The US’s Federal Communications Commission also shoulders some regulatory duties in the internet space, such as broadband access and spectrum.

However, unlike in China, the regulatory power of all of these US federal agencies is subject to legal review. Given the massive legal budgets of US tech giants, these court cases can drag on for months, or even years. In comparison, tech companies in China have very little room to negotiate with the CAC on its decisions. Most of the time, Chinese companies punished by the regulator quickly release statements promising to follow through with its decisions partly for fear of offending the agency.

When it comes to data security, most of the regulation in the US right now is coming from states, with California leading the way and other jurisdictions, such as Virginia and Colorado, following suit, Antonipillai told Quartz. The country has yet to have a principal data protection legislation.

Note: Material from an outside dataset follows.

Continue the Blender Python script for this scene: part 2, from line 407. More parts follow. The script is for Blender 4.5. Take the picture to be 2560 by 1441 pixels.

Meanwhile, reflecting Xi’s focus on national security, the CAC has spearheaded the drafting of a cybersecurity review requirement for procurement that went into effect last year, and “critical information infrastructure” regulations set to go into effect next month. Last week it also passed a strict new data privacy law, aimed at curbing the intrusion of the private sector, rather than by the government. In a country that faces rising tensions with western countries and is pushing for self-reliance and security in tech supply chains and operations, the CAC will play a key role in ensuring companies fall fully in line with the government’s agendas. Zhuang, the current CAC head, has emphasized in an op-ed that data should be treated as a national asset.

“I expect the CAC to be a growing agency on the regulatory front in China,” said Antonipillai. “I certainly don’t see it slowing down.”